-- BEGIN --

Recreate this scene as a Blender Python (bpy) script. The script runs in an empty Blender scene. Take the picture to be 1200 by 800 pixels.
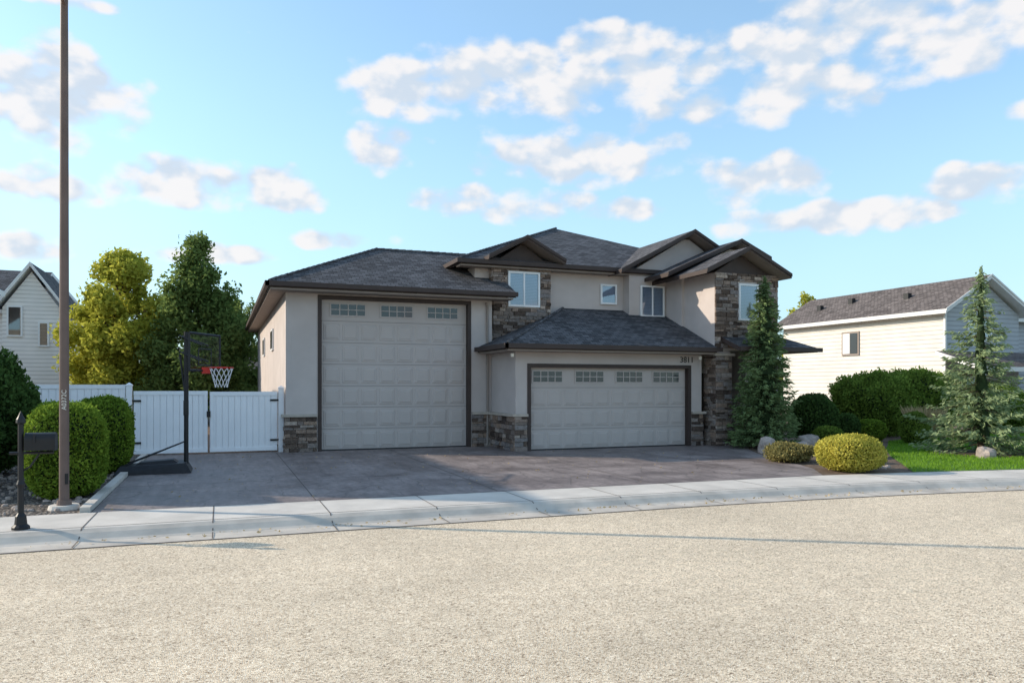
import bpy, math, random
import numpy as np
from mathutils import Vector
random.seed(7); rng=np.random.default_rng(7)
S=bpy.context.scene
S.view_settings.view_transform='Standard'; S.view_settings.look='None'; S.view_settings.exposure=0

# ---------------------------------------------------------------- materials
MATS={}
def newmat(name):
    m=bpy.data.materials.new(name); m.use_nodes=True
    nt=m.node_tree; nt.nodes.clear()
    out=nt.nodes.new('ShaderNodeOutputMaterial')
    MATS[name]=m
    return m,nt,out
def N(nt,t,**k):
    n=nt.nodes.new(t)
    for a,b in k.items():
        if a in n.inputs: n.inputs[a].default_value=b
        else: setattr(n,a,b)
    return n
def L(nt,a,b): nt.links.new(a,b)
def math_(nt,op,a,b=None,c=None):
    n=nt.nodes.new('ShaderNodeMath'); n.operation=op
    for i,v in enumerate((a,b,c)):
        if v is None: continue
        if isinstance(v,(int,float)): n.inputs[i].default_value=v
        else: nt.links.new(v,n.inputs[i])
    return n.outputs[0]
def mixc(nt,f,a,b,mode='MIX'):
    n=nt.nodes.new('ShaderNodeMix'); n.data_type='RGBA'; n.blend_type=mode
    for i,v in ((0,f),(6,a),(7,b)):
        if isinstance(v,(int,float)): n.inputs[i].default_value=v
        elif isinstance(v,tuple): n.inputs[i].default_value=(v+(1,))[:4]
        else: nt.links.new(v,n.inputs[i])
    return n.outputs[2]
def noise(nt,vec,scale,detail=3,rough=.55):
    n=N(nt,'ShaderNodeTexNoise'); n.inputs['Scale'].default_value=scale
    n.inputs['Detail'].default_value=detail; n.inputs['Roughness'].default_value=rough
    if vec is not None: L(nt,vec,n.inputs['Vector'])
    return n.outputs['Fac']
def obj(nt): return N(nt,'ShaderNodeTexCoord').outputs['Object']
def uvo(nt): return N(nt,'ShaderNodeTexCoord').outputs['UV']
def rng_(nt,v,a,b,c,d,smooth=False):
    n=nt.nodes.new('ShaderNodeMapRange'); 
    if smooth: n.interpolation_type='SMOOTHSTEP'
    nt.links.new(v,n.inputs[0])
    for i,x in enumerate((a,b,c,d)): n.inputs[i+1].default_value=x
    return n.outputs[0]
def finish(nt,out,col,rough=.8,height=None,bd=.01,bs=.5,spec=.3,metal=0):
    p=N(nt,'ShaderNodeBsdfPrincipled')
    if isinstance(col,tuple): p.inputs['Base Color'].default_value=(col+(1,))[:4]
    else: L(nt,col,p.inputs['Base Color'])
    if isinstance(rough,(int,float)): p.inputs['Roughness'].default_value=rough
    else: L(nt,rough,p.inputs['Roughness'])
    p.inputs['Specular IOR Level'].default_value=spec
    p.inputs['Metallic'].default_value=metal
    if height is not None:
        b=N(nt,'ShaderNodeBump'); b.inputs['Strength'].default_value=bs; b.inputs['Distance'].default_value=bd
        L(nt,height,b.inputs['Height']); L(nt,b.outputs[0],p.inputs['Normal'])
    L(nt,p.outputs[0],out.inputs[0])
def simple(name,base,rough=.8,var=.12,scale=3,bump=.004,bscale=60,spec=.3,metal=0):
    m,nt,out=newmat(name); o=obj(nt)
    f=noise(nt,o,scale,3); f2=rng_(nt,f,.3,.7,1-var,1+var)
    c=mixc(nt,1.0,base,f2,'MULTIPLY')
    finish(nt,out,c,rough,noise(nt,o,bscale,1) if bump>0 else None,bump,.5,spec,metal)
    return m
simple('stucco',(.53,.465,.435),.92,.08,1.2,.008,80)
simple('door_paint',(.49,.43,.40),.6,.03,2,0)
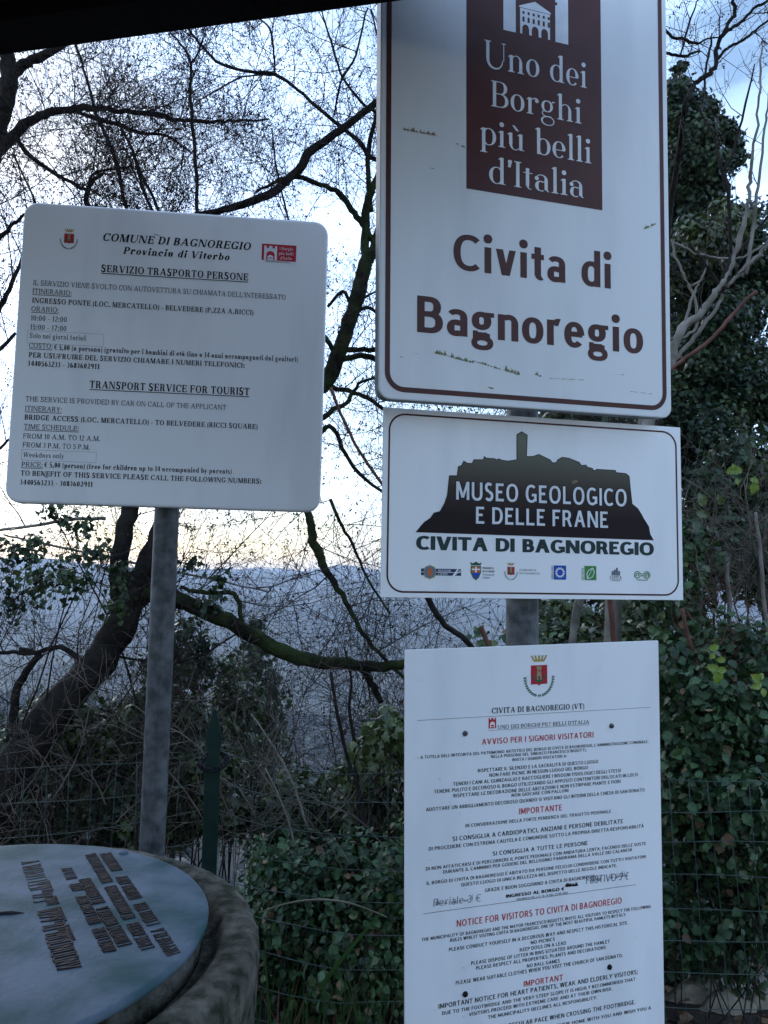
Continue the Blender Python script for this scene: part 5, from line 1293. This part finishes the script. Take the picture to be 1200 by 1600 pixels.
# ------------------------------------------------------------------ leafy plants, from far to near
# ivied tree standing in the valley brush
leafy('ivied_tree', 'small dark pointed ivy-covered tree in the brush right of the left pole', 'tree',
      [(398, 1000, 26, 12), (392, 1040, 38, 12), (405, 1085, 46, 12), (398, 1130, 52, 12), (402, 1175, 60, 12), (402, 975, 16, 12), (385, 1240, 70, 12)], 5200, .085, 'ivy', 'ivy', 0, .7, .5, stems=4, lname='crown', shell=.8)
# the big ivy-covered tree on the right
sp = [(1062, 110, 14, 7), (1056, 150, 30, 7), (1085, 175, 34, 7), (1050, 200, 45, 7), (1110, 175, 18, 6.8), (1090, 215, 36, 6.8), (1128, 205, 24, 6.9), (1145, 222, 20, 6.9), (1148, 250, 20, 6.9), (1060, 262, 50, 6.9), (1105, 262, 36, 6.8), (1135, 250, 16, 6.8), (1070, 320, 46, 7), (1115, 300, 26, 7)]
leafy('ivied_tree', 'tall ivy-covered tree top rising dark against the sky behind the town sign', 'tree', sp+sub_blobs(1010, 330, 60, 160, 7.3, 16, 30, 55), 32000, .047, 'ivy', 'ivy', 0, .7, .6, stems=8, lname='crown', shell=.7, base=(2.2, 7.1))
sp = sub_blobs(1160, 400, 110, 75, 6.4, 26, 26, 48)+sub_blobs(1130, 520, 140, 110, 6.2, 34, 30, 60)+sub_blobs(1130, 660, 150, 90, 6.0, 30, 30, 60)
leafy('ivied_tree', 'broad dark wall of ivy foliage at the right edge behind the pale bare tree', 'tree', sp, 50000, .042, 'ivy', 'ivy', 200, .7, .6, stems=14, lname='crown', shell=.75, base=(2.7, 6.3))
leafy('evergreen_bush', 'mid-green bush top at the right beyond the pale branches', 'bush', sub_blobs(1110, 365, 60, 40, 5.6, 12, 18, 34), 4600, .042, 'ivy', 'ivy2', 0, .7, .6, stems=4, shell=.7)
leafy('evergreen_bush', 'dark evergreen bush behind the museum sign and the right pole', 'bush', sub_blobs(930, 760, 130, 150, 5.2, 26, 30, 60)+sub_blobs(950, 990, 110, 50, 4.4, 18, 26, 44), 13000, .055, 'ivy', 'ivy2', 60, .7, .6, stems=8, shell=.7)
leafy('evergreen_bush', 'dark shaded bush behind the dry stems at the right edge, above the brambles', 'bush', sub_blobs(1150, 850, 120, 130, 4.6, 26, 30, 60), 7000, .055, 'ivy', 'ivy', 0, .8, .6, stems=8, shell=.8)
# brush on the slope at the left
for k, (cx, cy, rx, ry, Y, n, lab) in enumerate((
    (80, 1250, 130, 110, 4.9, 11000, 'dark evergreen scrub at the left edge behind the leaning trunk'),
    (255, 1220, 120, 120, 4.8, 14000, 'dark scrub behind the left pole and the green fence post'),
    (470, 1300, 130, 60, 5.0, 8000, 'low dark scrub in front of the valley in the gap between the poles'),
    (330, 1120, 60, 90, 6.0, 3600, 'thin leafy scrub beside the small pointed tree'),
    (540, 1240, 100, 50, 4.7, 6500, 'olive-green small-leaved scrub low in the gap left of the notice'),
    (600, 1170, 40, 60, 3.9, 900, 'leafy shoots rising beside the left edge of the notice'),
    (130, 1150, 110, 70, 5.0, 5200, 'green leafy scrub low behind the leaning trunk'),
    (280, 1020, 40, 60, 5.6, 1200, 'loose leafy scrub rising behind the left pole up to the mossy limb'))):
    leafy('evergreen_shrub', lab, 'shrub', sub_blobs(cx, cy, rx, ry, Y, 18, 18, 46), n, .050, 'ivy', 'ivy2' if k in (1, 3, 4, 5, 6) else 'ivy', 0, .8, .5, group='scrub on the slope behind the fence', stems=8, shell=.9)
# ivy climbing on the leaning tree
leafy('ivy', 'ivy leaves hanging round the fork of the leaning tree at the left', 'ivy', [(60, 905, 50, 4.3), (110, 900, 44, 4.2), (150, 860, 34, 4.2), (30, 860, 36, 4.4), (20, 940, 36, 4.4), (120, 820, 28, 4.3), (80, 800, 22, 4.3), (190, 900, 30, 4.2), (60, 850, 24, 4.3), (265, 990, 34, 4.4), (330, 945, 26, 4.4), (300, 880, 22, 4.4), (345, 905, 22, 4.4), (185, 945, 26, 4.1)], 1100, .036, 'ivy', 'ivy', 120, .8, .9, stems=4, lname='leaves', shell=.9)

# bare thickets
def thicket(label, x0, x1, y0, y1, Y, n, m, h, r=.003, lean=.5, dy=.8, depth=2, bud=0, name='bare_shrub', group='bare thickets behind the fence', curl=.3):
    c = at((x0+x1)/2, y1, Y); t = thing(name, label, 'shrub', (c.x, c.y, gz(c.x, c.y)), None, group); off = Vector(t.location)
    tw, bd, st = MB(), MB(), MB()
    for i in range(n):
        p = at(rnd.uniform(x0, x1), y1+rnd.uniform(-.3, .1)*(y1-y0), Y+rnd.uniform(-dy, dy))-off
        d = Vector((rnd.gauss(0, lean), rnd.gauss(0, lean*.6), 1))
        L = h*rnd.uniform(.5, 1.15)
        P, Rr = curve_branch(st, p, d, L, r*rnd.uniform(.8, 1.8), 9, curl, 0, .1, 4)
        twigs_on(tw, bd, P, Rr, .085, h*.36, r*.75, depth, 5, curl, .1, bud, .005)
    st.obj('stems', M[m], t, True, True); tw.obj('twigs', M[m], t, False, True)
    if bd.v: bd.obj('buds', M['bud'], t, False, True)
thicket('pale tangled dry stems behind the stone table at the left edge', -20, 200, 1080, 1360, 3.7, 7, 'pale_twig', .9, curl=.5)
thicket('pale tangled dry stems behind the left pole', 160, 400, 1060, 1340, 3.9, 7, 'pale_twig', .9, curl=.5)
thicket('bare pale twigs in the gap between the poles above the brambles', 400, 660, 1050, 1320, 3.8, 8, 'pale_twig', .8, .0025)
thicket('dark bare bush with fine branches rising in the gap below the museum sign', 380, 660, 830, 1290, 5.0, 11, 'twig', 1.7, .0040, .35, .9, 2, .15)
thicket('dark bare bush with fine branches at the left behind the leaning trunk', -40, 330, 860, 1280, 5.6, 7, 'twig', 1.5, .0040, .4, .9, 2, .1)
thicket('brown bare saplings on the slope beyond the mossy limb', 260, 640, 960, 1300, 7.5, 7, 'twig', 2.0, .005, .3, 1.5, 2, .2)
thicket('dead brown twiggy bush at the right edge below the ivy', 1060, 1230, 700, 980, 3.6, 26, 'pale_twig', .75, .0025, .5, .5, 2)
thicket('tangle of thin brown stems among the brambles at the right edge', 1060, 1230, 850, 1120, 3.3, 26, 'red_bark', .55, .0022, .7, .4, 2)
thicket('fine dark twigs between the two upper signs', 640, 1040, 560, 760, 5.0, 26, 'twig', 1.0, .0035, .5, .6, 2, .3)

# bramble hedge behind the fence
leafy('bramble_bush', 'dark bramble bush behind the fence between the stone table and the notice', 'bramble',
      sub_blobs(500, 1480, 170, 110, 2.75, 34, 40, 80, .25)+sub_blobs(560, 1380, 110, 40, 2.8, 14, 28, 50, .25)+sub_blobs(430, 1350, 60, 22, 3.0, 8, 22, 34, .2), 13000, .037, 'bramble', 'bramble', 260, .8, .75, stems=16, shell=.8, base=(-.3, 2.8), sr=.004, stem_m='red_bark')
leafy('bramble_bush', 'dense bramble bush rising at the right edge beside the visitors notice', 'bramble',
      sub_blobs(1120, 1090, 110, 90, 2.75, 26, 40, 70, .25)+sub_blobs(1130, 1250, 110, 110, 2.75, 26, 40, 80, .3)+sub_blobs(1060, 900, 50, 70, 3.1, 12, 26, 44, .2), 12500, .040, 'bramble', 'bramble', 280, .75, .75, stems=16, shell=.8, base=(1.25, 2.8), sr=.003)
leafy('bramble_bush', 'shaded lower bramble growth behind the fence in the bottom right corner', 'bramble',
      sub_blobs(1120, 1400, 130, 110, 3.1, 34, 36, 70, .3)+sub_blobs(800, 1400, 180, 180, 3.2, 30, 50, 90, .3), 11500, .040, 'bramble', 'bramble', 80, .8, .7, stems=6, shell=.85, base=(1.2, 3.1), sr=.003)
leafy('bramble_bush', 'bramble and scrub hidden behind the notice and rising to the museum sign', 'bramble', sub_blobs(850, 1130, 170, 110, 3.4, 26, 40, 80, .3), 3600, .052, 'bramble', 'bramble', 60, .6, .7, stems=8, shell=.85, base=(.7, 3.4), sr=.004)

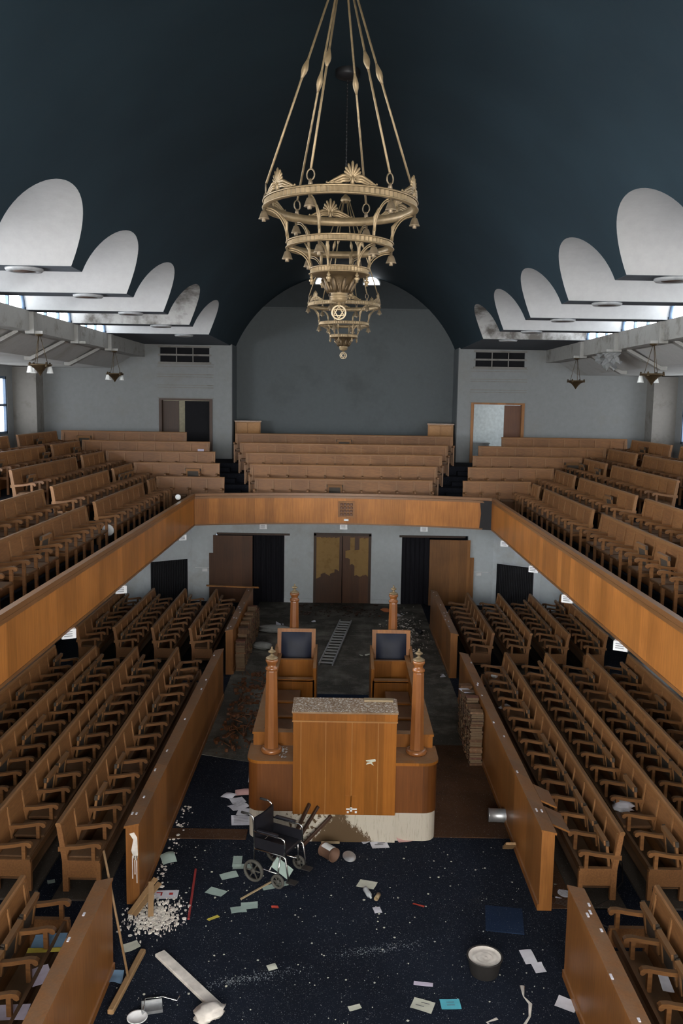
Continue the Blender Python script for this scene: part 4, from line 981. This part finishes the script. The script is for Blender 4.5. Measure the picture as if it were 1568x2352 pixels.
# ------------------------------------------------------------------ loose things on the floor
def stickthing(p, q, wd, ht, mat, name, label, cat, roll=0.0):
    m_, L = axis_m(p, q, roll); b = MB(); b.cbox(0, L, -wd/2, wd/2, -ht/2, ht/2, min(wd,ht)*0.2); o = b.build(name, mat); o.matrix_world = m_; return tag(o, label, cat)
stickthing((-0.74,12.26,0.03),(-0.46,12.385,0.62), 0.07, 0.03, 'dark_wood', 'wooden_lath', 'dark wooden lath leaning on the plinth behind the wheelchair, left of three', 'lath')
stickthing((-0.66,12.26,0.03),(-0.33,12.385,0.58), 0.06, 0.03, 'dark_wood', 'wooden_lath', 'dark wooden lath leaning on the plinth behind the wheelchair, middle of three', 'lath')
stickthing((-0.56,12.22,0.03),(-0.13,12.37,0.44), 0.05, 0.04, 'dark_wood', 'wooden_lath', 'dark wooden lath leaning on the plinth, right of three and lowest', 'lath')
stickthing((-0.28,12.36,0.02),(-0.0,12.37,0.02), 0.03, 0.03, 'stick', 'wooden_batten', 'short pale batten at the foot of the cream plinth', 'batten')
stickthing((-1.31,10.84,0.012),(-0.93,11.28,0.012), 0.028, 0.014, 'stick', 'wooden_stick', 'thin pale stick lying in front of the wheelchair', 'stick')
stickthing((-2.03,11.57,0.012),(-1.92,10.37,0.012), 0.03, 0.02, 'red', 'red_rod', 'long thin red rod on the navy carpet left of the wheelchair', 'rod')
stickthing((-2.14,9.66,0.025),(-1.33,8.74,0.03), 0.13, 0.035, 'plaster', 'painted_plank', 'wide white flaking plank at the bottom of the photo', 'plank')
stickthing((2.50,12.25,0.04),(2.50,12.0,0.24), 0.15, 0.04, 'broomwood', 'wood_offcut', 'square wood offcut leaning at the right screen beside the platform', 'board')
# broom
br = thing('broom', 'wide wooden floor squeegee with long handle leaning on the near left screen', 'broom', (-2.39,9.15,0))
m_, L = axis_m((-0.06,-0.55,0.045),(0.05,0.52,0.045)); b = MB(); b.M = m_; b.cbox(0, L, -0.035, 0.035, -0.02, 0.03, 0.01); b.build('head', 'broomwood', br)
b = MB(); b.M = m_; b.box(0.02, L-0.02, -0.015, 0.015, -0.045, -0.02); b.build('rubber_blade', 'rubber', br)
b = MB(); b.tube([(0,0.0,0.06),(-0.37,0.42,1.36)], 0.014, 10); b.build('handle', 'broomwood', br)
# tub of plaster
tu = thing('plaster_tub', 'black rubber tub full of dried white plaster on the carpet', 'tub', (1.70,9.42,0))
b = MB(); b.lathe([(0.0,0.0),(0.15,0.0),(0.16,0.01),(0.20,0.20),(0.212,0.215),(0.205,0.222),(0.192,0.205),(0.155,0.03),(0,0.03)], 40); b.build('tub_wall', 'rubber', tu)
b = MB(); rows = []
for i in range(9):
    r = 0.19*i/8; rows.append([(r*math.cos(2*PI*k/32), r*math.sin(2*PI*k/32), 0.195+0.012*math.sin(5*r*20)*math.cos(k*PI/16)+(0.018 if i == 8 else 0)) for k in range(33)])
b.grid(rows, True); b.build('dried_plaster', 'plaster', tu)
# paint tin lying
def tin(loc, rz, r, L, label, cat, name, mats, lab=True, cap=False):
    t = thing(name, label, cat, loc, rz); b = MB(); c = (0,0,r+0.004)
    b.lathe([(0,0),(r,0),(r+0.004,0.004),(r+0.004,0.012),(r,0.016),(r,L-0.014),(r+0.005,L-0.01),(r+0.005,L),(r-0.008,L),(r-0.008,0.02),(0,0.02)], 32, c, 'x'); b.build('can', mats[0], t)
    if lab:
        b = MB(); rows = [[(x, c[1]+(r+0.001)*math.cos(a), c[2]+(r+0.001)*math.sin(a)) for a in [-0.2+2.5*k/20 for k in range(21)]] for x in (0.03, L-0.03)]
        b.grid(rows, True); b.build('paper_label', mats[1], t)
    return t
t = tin((-0.24,12.02,0), math.radians(-48), 0.10, 0.25, 'rusty paint tin with white label lying open on its side', 'tin', 'paint_tin', ('rust','label'))
t = tin((2.36,13.12,0.012), math.radians(-4), 0.105, 0.27, 'galvanised bucket lying on the bare floor right of the platform', 'bucket', 'metal_bucket', ('steel','label'), False)
b = MB(); b.tube([(0.26,0.105*math.cos(q),0.109+0.105*math.sin(q)-0.10*math.sin(q/2)) for q in [PI*k/12*0+(-0.2+k*0.3) for k in range(10)]], 0.004, 6); b.build('handle', 'steel', t)
b = MB(); b.lathe([(0,0),(0.09,0.004),(0.1,0.012),(0.095,0.018),(0,0.008)], 28); o = b.build('tin_lid', 'steel', loc=(0.14,11.93,0.03)); o.rotation_euler = (0.35,0.2,0); tag(o, 'round tin lid beside the rusty paint tin', 'lid')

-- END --

- REQUIREMENTS -
Return each line that includes "Blender".

- EXERCISE SOLUTION -
Recreate this scene as a Blender Python (bpy) script. The script runs in an empty Blender scene. Take the picture to be 1200 by 800 pixels.
Continue the Blender Python script for this scene: part 5, from line 1293. This part finishes the script. Take the picture to be 1200 by 1600 pixels.
Continue the Blender Python script for this scene: part 4, from line 981. This part finishes the script. The script is for Blender 4.5. Measure the picture as if it were 1568x2352 pixels.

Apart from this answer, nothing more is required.